Fetching over 24 million euros ($26.8 million), this nugget of art history set three new records: one for the artist (who had never crossed the $10 million threshold), another for an 18th century French painting at auction, and another for Artcurial’s “Old Masters & 19th Century” department. It also fetched the third highest auction result for a painting sold in France (after two exceptional canvases from the Pierre Bergé and Yves Saint Laurent collection fetched $46 million and $27.6 million in 2009: Matisse’s Les coucous, tapis bleu et rose (1911) and Piet Mondrian’s Composition avec bleu, rouge, jaune et noir (1922).


3. MICHELANGELO (1475-1564)

A nude man (after Masaccio) and two figures behind.

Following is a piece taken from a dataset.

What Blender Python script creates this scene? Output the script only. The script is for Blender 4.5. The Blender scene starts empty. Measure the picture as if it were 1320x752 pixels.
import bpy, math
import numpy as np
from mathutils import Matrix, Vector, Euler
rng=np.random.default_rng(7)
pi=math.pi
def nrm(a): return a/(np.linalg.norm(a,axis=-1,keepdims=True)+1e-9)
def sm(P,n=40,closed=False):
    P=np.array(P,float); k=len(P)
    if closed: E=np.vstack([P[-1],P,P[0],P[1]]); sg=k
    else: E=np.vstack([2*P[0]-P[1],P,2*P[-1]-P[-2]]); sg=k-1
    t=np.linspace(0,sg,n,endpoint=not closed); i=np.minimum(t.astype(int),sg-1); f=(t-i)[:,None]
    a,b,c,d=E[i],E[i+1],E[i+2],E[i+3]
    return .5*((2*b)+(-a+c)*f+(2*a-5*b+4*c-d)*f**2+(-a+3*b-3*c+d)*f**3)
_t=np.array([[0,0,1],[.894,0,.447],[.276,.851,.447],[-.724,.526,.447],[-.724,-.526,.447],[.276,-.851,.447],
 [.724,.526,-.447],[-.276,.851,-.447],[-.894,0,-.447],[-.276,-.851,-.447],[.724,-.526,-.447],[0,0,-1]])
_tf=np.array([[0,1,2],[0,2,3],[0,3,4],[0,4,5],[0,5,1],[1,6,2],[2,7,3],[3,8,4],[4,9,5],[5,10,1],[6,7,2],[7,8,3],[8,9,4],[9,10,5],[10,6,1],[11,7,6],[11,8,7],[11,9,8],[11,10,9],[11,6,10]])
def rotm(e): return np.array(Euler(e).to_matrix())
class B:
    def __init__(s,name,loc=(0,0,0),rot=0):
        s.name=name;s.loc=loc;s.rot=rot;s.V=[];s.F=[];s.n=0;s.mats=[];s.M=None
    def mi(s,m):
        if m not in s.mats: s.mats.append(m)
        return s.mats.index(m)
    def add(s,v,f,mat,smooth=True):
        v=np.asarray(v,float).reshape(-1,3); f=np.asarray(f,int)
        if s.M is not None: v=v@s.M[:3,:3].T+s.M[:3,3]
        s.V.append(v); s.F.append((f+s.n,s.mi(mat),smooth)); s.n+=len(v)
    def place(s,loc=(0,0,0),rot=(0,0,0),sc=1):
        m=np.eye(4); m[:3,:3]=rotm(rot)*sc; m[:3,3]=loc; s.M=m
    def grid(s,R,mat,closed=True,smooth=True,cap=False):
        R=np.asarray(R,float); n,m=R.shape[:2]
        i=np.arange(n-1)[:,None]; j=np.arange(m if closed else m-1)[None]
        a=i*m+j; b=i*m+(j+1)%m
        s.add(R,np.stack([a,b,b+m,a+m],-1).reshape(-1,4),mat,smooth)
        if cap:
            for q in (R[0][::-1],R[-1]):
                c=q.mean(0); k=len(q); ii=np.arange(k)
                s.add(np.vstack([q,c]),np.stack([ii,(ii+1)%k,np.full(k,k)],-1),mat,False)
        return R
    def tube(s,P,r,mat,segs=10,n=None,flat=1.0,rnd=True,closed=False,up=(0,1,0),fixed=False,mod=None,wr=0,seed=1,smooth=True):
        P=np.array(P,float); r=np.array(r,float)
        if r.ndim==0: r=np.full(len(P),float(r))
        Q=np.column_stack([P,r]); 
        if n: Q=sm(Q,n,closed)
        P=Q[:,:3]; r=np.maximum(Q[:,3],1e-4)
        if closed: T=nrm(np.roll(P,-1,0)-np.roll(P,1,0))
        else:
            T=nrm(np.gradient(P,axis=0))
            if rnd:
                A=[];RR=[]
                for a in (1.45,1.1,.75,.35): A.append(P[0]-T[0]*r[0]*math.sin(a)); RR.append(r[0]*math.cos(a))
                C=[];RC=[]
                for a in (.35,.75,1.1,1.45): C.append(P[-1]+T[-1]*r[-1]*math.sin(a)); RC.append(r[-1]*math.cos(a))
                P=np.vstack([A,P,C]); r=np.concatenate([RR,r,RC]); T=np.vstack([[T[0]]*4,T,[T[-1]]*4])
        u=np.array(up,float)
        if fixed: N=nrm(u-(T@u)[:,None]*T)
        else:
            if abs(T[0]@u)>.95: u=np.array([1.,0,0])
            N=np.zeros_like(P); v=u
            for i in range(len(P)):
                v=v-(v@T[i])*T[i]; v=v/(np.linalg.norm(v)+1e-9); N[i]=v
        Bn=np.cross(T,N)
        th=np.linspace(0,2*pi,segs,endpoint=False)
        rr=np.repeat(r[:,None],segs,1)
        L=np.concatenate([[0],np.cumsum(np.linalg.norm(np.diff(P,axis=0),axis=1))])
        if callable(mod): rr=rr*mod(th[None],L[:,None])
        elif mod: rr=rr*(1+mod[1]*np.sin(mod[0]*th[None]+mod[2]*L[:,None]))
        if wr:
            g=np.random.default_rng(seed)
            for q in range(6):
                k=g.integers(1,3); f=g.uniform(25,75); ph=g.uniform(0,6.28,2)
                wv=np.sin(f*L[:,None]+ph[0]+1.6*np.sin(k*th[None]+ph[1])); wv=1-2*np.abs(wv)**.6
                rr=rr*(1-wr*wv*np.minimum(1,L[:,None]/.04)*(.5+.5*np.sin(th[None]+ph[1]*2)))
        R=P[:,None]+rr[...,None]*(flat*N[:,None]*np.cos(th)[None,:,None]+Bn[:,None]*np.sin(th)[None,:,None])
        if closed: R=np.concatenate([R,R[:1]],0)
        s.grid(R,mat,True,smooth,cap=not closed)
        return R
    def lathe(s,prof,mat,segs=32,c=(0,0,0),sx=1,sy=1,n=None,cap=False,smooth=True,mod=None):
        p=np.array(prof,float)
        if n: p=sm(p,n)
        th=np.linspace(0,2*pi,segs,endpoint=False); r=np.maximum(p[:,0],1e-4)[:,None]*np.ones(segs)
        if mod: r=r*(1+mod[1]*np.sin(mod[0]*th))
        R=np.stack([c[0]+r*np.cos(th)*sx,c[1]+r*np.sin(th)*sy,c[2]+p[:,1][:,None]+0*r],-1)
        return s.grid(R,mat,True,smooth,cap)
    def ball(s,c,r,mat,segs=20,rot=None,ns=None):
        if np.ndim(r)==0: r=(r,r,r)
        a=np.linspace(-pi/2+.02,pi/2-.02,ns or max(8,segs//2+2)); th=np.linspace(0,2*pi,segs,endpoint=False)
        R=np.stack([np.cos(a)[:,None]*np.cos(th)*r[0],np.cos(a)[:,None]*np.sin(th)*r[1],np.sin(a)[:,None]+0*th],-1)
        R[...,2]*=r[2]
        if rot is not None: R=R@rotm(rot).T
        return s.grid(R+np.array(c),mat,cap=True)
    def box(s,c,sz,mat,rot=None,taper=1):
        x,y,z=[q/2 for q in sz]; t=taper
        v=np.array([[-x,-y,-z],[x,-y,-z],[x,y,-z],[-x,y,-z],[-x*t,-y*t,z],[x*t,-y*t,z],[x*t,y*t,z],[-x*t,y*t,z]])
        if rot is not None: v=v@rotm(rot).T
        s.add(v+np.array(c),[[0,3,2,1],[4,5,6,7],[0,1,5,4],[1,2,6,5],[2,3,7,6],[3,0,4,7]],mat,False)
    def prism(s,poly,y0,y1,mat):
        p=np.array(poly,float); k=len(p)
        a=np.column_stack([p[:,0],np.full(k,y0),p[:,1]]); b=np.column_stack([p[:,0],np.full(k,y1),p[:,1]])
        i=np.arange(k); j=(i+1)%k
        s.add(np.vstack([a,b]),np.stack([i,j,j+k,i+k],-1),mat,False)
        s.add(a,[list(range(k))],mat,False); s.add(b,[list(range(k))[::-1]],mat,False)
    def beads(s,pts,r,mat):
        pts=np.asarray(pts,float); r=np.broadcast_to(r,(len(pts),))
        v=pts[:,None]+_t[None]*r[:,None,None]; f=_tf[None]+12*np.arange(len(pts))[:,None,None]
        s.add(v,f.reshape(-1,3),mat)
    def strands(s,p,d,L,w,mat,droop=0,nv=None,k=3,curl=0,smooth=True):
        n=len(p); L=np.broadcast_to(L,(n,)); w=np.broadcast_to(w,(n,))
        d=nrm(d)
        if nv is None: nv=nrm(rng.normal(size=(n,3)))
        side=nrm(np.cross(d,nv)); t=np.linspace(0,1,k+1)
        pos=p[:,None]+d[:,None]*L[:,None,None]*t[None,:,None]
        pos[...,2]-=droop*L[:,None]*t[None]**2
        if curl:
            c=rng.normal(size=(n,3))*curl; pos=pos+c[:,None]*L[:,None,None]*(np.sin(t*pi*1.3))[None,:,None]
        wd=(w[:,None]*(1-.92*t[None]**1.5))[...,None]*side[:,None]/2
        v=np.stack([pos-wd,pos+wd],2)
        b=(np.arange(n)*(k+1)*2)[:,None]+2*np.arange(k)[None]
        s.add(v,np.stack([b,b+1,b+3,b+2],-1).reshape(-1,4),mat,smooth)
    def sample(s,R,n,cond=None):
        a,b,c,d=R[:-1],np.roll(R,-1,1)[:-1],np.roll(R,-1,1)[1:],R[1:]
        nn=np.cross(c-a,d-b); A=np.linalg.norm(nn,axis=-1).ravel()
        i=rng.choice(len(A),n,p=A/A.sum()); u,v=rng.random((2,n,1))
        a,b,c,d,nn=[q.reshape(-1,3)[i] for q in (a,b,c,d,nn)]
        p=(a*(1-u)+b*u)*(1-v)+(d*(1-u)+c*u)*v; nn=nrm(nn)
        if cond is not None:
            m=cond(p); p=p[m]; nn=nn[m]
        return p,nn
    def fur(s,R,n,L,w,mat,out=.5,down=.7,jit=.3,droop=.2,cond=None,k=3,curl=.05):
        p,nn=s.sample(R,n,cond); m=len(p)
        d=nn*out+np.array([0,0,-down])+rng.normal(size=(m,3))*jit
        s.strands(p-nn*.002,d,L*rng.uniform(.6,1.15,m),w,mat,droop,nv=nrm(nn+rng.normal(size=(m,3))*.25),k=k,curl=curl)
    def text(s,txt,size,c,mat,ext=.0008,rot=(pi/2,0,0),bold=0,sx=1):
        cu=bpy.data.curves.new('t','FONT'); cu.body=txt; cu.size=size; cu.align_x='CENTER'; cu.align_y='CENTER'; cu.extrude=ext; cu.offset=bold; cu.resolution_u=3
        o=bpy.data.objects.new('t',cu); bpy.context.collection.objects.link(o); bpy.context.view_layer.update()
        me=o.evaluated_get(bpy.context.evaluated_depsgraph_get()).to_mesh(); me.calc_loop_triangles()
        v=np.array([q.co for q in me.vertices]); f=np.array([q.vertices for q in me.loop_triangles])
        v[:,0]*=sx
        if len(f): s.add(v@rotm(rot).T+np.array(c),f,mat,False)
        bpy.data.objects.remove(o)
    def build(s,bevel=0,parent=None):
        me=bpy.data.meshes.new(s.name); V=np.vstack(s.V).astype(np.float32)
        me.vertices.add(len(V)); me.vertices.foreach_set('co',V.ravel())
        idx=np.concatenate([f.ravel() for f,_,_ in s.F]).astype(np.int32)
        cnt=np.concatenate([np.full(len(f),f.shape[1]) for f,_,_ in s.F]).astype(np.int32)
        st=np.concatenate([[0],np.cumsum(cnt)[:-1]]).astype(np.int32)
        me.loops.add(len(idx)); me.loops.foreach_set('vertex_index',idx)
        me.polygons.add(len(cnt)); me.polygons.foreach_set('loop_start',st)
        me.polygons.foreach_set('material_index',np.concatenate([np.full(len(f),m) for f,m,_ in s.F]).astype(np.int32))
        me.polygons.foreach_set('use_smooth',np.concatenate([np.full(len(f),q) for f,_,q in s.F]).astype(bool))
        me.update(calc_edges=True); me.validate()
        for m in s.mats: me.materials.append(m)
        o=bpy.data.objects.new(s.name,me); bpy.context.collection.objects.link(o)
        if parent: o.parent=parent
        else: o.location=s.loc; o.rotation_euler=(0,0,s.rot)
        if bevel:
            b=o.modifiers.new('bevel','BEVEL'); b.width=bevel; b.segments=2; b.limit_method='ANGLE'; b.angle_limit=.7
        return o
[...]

Drawing. Pen and brown ink. 33 x 20 cm

Sold for $24.3 million. Christie’s Paris, May 14, 2022

Its virtues

The chance to buy anything from MICHELANGELO’s hand is of course already an event in itself. The drawing presented last May at Christie’s Paris is of decent size (33 x 20 cm), well worked (being composed of three figures), and in good condition. Stijn Alsteens, director of the old drawings department at Christie’s, pointed out that of the “five other drawings in private collections, this is the largest and the best preserved.

Representing a veritable journey into the Italian Renaissance, this drawing was created when Michelangelo was around 20 years old, taking inspiration from Masaccio’s frescoes in Florence.

Above all, it is the artist’s first known academic nude.

Resonance on the French market

In 1907 the drawing was presented for sale at the Hôtel Drouot in Paris. At that time it was thought to be the work of a member of Michelangelo’s entourage. It was not until 2019 that the work was recognised as a genuine Michelangelo, after which it was temporarily classified as a national treasure by the French government. Once liberated from this constraint, the family called upon Christie’s to put it up for auction. The work therefore had an exceptional character that Christie’s clearly highlighted by hosting a dedicated single-lot sale.

The work attracted bidding from only one bidder, but it nevertheless set Michelangelo’s new global auction record at $24.3 million, double the artist’s previous record generated by a Study for the Risen Christ in 2000 at Christie’s in London.